> INFORMATION SUPPLIED
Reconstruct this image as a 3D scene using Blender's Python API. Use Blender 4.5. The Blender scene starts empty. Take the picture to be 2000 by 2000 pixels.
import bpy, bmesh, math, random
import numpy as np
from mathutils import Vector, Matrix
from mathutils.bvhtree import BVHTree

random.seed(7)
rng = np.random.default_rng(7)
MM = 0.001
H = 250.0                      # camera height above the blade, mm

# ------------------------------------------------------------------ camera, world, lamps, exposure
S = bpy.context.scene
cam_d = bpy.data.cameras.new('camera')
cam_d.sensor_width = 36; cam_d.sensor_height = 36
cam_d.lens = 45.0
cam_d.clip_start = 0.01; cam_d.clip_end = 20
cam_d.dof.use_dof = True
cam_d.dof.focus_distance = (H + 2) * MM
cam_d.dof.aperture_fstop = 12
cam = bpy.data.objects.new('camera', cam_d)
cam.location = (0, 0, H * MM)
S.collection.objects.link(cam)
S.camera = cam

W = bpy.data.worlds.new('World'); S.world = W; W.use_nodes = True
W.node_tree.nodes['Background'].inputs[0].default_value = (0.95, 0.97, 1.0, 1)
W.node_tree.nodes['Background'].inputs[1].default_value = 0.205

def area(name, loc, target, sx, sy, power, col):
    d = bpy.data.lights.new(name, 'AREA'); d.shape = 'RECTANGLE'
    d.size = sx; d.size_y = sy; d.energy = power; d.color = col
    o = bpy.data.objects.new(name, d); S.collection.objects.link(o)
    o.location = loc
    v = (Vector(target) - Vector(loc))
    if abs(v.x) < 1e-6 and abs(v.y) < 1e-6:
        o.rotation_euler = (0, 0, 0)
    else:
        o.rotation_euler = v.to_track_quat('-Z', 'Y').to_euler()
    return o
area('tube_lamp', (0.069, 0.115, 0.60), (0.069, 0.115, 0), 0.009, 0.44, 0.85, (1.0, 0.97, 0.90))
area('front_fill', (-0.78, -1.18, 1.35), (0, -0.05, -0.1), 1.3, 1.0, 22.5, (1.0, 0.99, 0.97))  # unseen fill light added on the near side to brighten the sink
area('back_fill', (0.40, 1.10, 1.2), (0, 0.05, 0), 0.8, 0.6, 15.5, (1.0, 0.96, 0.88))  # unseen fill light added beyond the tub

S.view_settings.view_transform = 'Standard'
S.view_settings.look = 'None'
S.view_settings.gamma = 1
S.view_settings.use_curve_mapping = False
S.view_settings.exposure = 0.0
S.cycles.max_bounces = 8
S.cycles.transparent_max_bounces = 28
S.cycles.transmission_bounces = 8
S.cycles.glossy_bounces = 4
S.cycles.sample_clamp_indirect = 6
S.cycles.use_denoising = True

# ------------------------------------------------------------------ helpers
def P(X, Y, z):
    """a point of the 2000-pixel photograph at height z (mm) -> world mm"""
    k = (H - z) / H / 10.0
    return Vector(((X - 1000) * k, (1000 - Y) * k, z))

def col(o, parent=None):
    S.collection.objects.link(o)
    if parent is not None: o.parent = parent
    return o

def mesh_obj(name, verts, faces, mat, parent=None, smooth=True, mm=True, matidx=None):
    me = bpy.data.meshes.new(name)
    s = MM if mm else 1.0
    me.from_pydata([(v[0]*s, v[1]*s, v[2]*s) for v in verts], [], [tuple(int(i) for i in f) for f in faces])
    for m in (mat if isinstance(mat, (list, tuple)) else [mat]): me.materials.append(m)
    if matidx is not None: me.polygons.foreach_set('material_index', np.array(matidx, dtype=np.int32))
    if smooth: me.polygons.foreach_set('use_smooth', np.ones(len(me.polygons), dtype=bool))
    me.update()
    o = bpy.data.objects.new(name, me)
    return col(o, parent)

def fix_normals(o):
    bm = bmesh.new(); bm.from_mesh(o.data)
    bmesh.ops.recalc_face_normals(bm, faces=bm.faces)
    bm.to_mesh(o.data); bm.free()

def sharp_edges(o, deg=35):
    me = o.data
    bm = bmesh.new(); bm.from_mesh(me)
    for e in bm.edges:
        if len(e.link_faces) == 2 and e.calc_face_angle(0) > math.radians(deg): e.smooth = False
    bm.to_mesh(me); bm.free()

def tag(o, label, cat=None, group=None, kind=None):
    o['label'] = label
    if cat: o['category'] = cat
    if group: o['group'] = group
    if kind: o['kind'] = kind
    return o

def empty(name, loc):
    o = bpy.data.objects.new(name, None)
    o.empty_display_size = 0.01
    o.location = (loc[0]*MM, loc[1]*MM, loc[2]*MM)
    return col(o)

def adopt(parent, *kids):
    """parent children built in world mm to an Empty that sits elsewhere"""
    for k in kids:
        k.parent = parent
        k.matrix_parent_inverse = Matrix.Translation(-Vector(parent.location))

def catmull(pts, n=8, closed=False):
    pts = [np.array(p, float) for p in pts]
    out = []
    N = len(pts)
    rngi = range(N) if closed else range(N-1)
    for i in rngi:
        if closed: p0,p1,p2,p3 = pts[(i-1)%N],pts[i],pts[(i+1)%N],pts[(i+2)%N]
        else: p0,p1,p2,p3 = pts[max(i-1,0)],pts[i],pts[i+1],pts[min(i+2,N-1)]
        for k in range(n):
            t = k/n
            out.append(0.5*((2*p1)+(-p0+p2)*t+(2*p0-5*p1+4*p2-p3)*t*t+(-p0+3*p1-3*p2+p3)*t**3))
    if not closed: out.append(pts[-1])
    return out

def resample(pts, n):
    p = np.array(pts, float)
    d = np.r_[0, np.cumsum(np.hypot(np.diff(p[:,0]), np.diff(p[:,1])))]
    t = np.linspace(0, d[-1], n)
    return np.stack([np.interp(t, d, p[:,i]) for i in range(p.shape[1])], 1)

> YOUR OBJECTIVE
Every line of the material must be returned exactly as it appears.

> EXPECTED OUTPUT
Reconstruct this image as a 3D scene using Blender's Python API. Use Blender 4.5. The Blender scene starts empty. Take the picture to be 2000 by 2000 pixels.
import bpy, bmesh, math, random
import numpy as np
from mathutils import Vector, Matrix
from mathutils.bvhtree import BVHTree

random.seed(7)
rng = np.random.default_rng(7)
MM = 0.001
H = 250.0                      # camera height above the blade, mm

# ------------------------------------------------------------------ camera, world, lamps, exposure
S = bpy.context.scene
cam_d = bpy.data.cameras.new('camera')
cam_d.sensor_width = 36; cam_d.sensor_height = 36
cam_d.lens = 45.0
cam_d.clip_start = 0.01; cam_d.clip_end = 20
cam_d.dof.use_dof = True
cam_d.dof.focus_distance = (H + 2) * MM
cam_d.dof.aperture_fstop = 12
cam = bpy.data.objects.new('camera', cam_d)
cam.location = (0, 0, H * MM)
S.collection.objects.link(cam)
S.camera = cam

W = bpy.data.worlds.new('World'); S.world = W; W.use_nodes = True
W.node_tree.nodes['Background'].inputs[0].default_value = (0.95, 0.97, 1.0, 1)
W.node_tree.nodes['Background'].inputs[1].default_value = 0.205

def area(name, loc, target, sx, sy, power, col):
    d = bpy.data.lights.new(name, 'AREA'); d.shape = 'RECTANGLE'
    d.size = sx; d.size_y = sy; d.energy = power; d.color = col
    o = bpy.data.objects.new(name, d); S.collection.objects.link(o)
    o.location = loc
    v = (Vector(target) - Vector(loc))
    if abs(v.x) < 1e-6 and abs(v.y) < 1e-6:
        o.rotation_euler = (0, 0, 0)
    else:
        o.rotation_euler = v.to_track_quat('-Z', 'Y').to_euler()
    return o
area('tube_lamp', (0.069, 0.115, 0.60), (0.069, 0.115, 0), 0.009, 0.44, 0.85, (1.0, 0.97, 0.90))
area('front_fill', (-0.78, -1.18, 1.35), (0, -0.05, -0.1), 1.3, 1.0, 22.5, (1.0, 0.99, 0.97))  # unseen fill light added on the near side to brighten the sink
area('back_fill', (0.40, 1.10, 1.2), (0, 0.05, 0), 0.8, 0.6, 15.5, (1.0, 0.96, 0.88))  # unseen fill light added beyond the tub

S.view_settings.view_transform = 'Standard'
S.view_settings.look = 'None'
S.view_settings.gamma = 1
S.view_settings.use_curve_mapping = False
S.view_settings.exposure = 0.0
S.cycles.max_bounces = 8
S.cycles.transparent_max_bounces = 28
S.cycles.transmission_bounces = 8
S.cycles.glossy_bounces = 4
S.cycles.sample_clamp_indirect = 6
S.cycles.use_denoising = True

# ------------------------------------------------------------------ helpers
def P(X, Y, z):
    """a point of the 2000-pixel photograph at height z (mm) -> world mm"""
    k = (H - z) / H / 10.0
    return Vector(((X - 1000) * k, (1000 - Y) * k, z))

def col(o, parent=None):
    S.collection.objects.link(o)
    if parent is not None: o.parent = parent
    return o

def mesh_obj(name, verts, faces, mat, parent=None, smooth=True, mm=True, matidx=None):
    me = bpy.data.meshes.new(name)
    s = MM if mm else 1.0
    me.from_pydata([(v[0]*s, v[1]*s, v[2]*s) for v in verts], [], [tuple(int(i) for i in f) for f in faces])
    for m in (mat if isinstance(mat, (list, tuple)) else [mat]): me.materials.append(m)
    if matidx is not None: me.polygons.foreach_set('material_index', np.array(matidx, dtype=np.int32))
    if smooth: me.polygons.foreach_set('use_smooth', np.ones(len(me.polygons), dtype=bool))
    me.update()
    o = bpy.data.objects.new(name, me)
    return col(o, parent)

def fix_normals(o):
    bm = bmesh.new(); bm.from_mesh(o.data)
    bmesh.ops.recalc_face_normals(bm, faces=bm.faces)
    bm.to_mesh(o.data); bm.free()

def sharp_edges(o, deg=35):
    me = o.data
    bm = bmesh.new(); bm.from_mesh(me)
    for e in bm.edges:
        if len(e.link_faces) == 2 and e.calc_face_angle(0) > math.radians(deg): e.smooth = False
    bm.to_mesh(me); bm.free()

def tag(o, label, cat=None, group=None, kind=None):
    o['label'] = label
    if cat: o['category'] = cat
    if group: o['group'] = group
    if kind: o['kind'] = kind
    return o

def empty(name, loc):
    o = bpy.data.objects.new(name, None)
    o.empty_display_size = 0.01
    o.location = (loc[0]*MM, loc[1]*MM, loc[2]*MM)
    return col(o)

def adopt(parent, *kids):
    """parent children built in world mm to an Empty that sits elsewhere"""
    for k in kids:
        k.parent = parent
        k.matrix_parent_inverse = Matrix.Translation(-Vector(parent.location))

def catmull(pts, n=8, closed=False):
    pts = [np.array(p, float) for p in pts]
    out = []
    N = len(pts)
    rngi = range(N) if closed else range(N-1)
    for i in rngi:
        if closed: p0,p1,p2,p3 = pts[(i-1)%N],pts[i],pts[(i+1)%N],pts[(i+2)%N]
        else: p0,p1,p2,p3 = pts[max(i-1,0)],pts[i],pts[i+1],pts[min(i+2,N-1)]
        for k in range(n):
            t = k/n
            out.append(0.5*((2*p1)+(-p0+p2)*t+(2*p0-5*p1+4*p2-p3)*t*t+(-p0+3*p1-3*p2+p3)*t**3))
    if not closed: out.append(pts[-1])
    return out

def resample(pts, n):
    p = np.array(pts, float)
    d = np.r_[0, np.cumsum(np.hypot(np.diff(p[:,0]), np.diff(p[:,1])))]
    t = np.linspace(0, d[-1], n)
    return np.stack([np.interp(t, d, p[:,i]) for i in range(p.shape[1])], 1)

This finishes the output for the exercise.